>>>

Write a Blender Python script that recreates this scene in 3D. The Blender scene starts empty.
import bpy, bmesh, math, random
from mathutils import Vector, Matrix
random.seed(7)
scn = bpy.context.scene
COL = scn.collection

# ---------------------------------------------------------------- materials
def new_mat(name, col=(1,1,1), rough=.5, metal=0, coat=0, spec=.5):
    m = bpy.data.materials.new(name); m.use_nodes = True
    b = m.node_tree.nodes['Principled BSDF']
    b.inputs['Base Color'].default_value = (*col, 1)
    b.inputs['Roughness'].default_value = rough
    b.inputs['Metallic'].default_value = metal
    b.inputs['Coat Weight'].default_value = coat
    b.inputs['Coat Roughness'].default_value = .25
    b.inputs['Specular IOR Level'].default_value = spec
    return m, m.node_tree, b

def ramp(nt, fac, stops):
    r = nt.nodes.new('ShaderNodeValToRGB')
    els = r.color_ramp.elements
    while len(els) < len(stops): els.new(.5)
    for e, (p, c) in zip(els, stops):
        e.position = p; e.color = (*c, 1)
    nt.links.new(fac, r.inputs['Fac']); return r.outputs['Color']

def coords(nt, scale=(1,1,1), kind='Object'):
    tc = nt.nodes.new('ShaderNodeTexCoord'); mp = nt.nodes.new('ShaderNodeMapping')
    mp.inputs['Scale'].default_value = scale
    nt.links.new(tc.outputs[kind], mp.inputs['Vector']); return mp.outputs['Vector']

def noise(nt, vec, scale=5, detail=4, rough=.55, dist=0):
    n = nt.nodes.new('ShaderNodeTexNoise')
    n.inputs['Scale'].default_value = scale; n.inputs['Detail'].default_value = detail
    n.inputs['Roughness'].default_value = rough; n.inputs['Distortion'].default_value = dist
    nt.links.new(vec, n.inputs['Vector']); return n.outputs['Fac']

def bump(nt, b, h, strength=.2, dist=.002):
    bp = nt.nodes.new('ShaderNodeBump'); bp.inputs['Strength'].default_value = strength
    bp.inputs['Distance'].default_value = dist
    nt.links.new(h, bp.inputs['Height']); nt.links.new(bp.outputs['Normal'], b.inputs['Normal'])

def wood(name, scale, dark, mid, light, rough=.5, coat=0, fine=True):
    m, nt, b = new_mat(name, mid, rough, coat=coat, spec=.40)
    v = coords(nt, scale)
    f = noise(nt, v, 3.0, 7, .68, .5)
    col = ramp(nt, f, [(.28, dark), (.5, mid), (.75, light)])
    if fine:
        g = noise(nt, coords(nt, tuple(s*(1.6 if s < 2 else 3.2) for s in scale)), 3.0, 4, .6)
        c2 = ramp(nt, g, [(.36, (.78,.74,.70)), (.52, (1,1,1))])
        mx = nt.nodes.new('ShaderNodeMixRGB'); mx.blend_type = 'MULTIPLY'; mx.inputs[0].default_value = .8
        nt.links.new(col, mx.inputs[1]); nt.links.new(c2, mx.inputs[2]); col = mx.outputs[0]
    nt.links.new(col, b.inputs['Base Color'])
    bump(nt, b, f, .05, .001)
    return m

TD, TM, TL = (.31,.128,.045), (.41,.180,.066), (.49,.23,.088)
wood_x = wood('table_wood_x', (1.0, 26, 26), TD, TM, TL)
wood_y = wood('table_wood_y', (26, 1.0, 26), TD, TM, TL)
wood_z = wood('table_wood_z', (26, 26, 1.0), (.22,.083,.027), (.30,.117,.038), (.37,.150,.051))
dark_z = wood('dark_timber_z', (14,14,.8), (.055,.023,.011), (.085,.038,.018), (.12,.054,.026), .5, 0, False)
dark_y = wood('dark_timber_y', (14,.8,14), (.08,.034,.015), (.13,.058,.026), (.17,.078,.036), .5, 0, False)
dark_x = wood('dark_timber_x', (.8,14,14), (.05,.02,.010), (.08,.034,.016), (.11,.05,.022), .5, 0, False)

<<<

**Task statement:** Of the lines above, retype only those from the line containing "wood_x = wood('table_wood_x', (1.0, 26, 26), TD, TM, TL)" through the line containing "wood_y = wood('table_wood_y', (26, 1.0, 26), TD, TM, TL)", including both, exactly.

**Finished task:**
wood_x = wood('table_wood_x', (1.0, 26, 26), TD, TM, TL)
wood_y = wood('table_wood_y', (26, 1.0, 26), TD, TM, TL)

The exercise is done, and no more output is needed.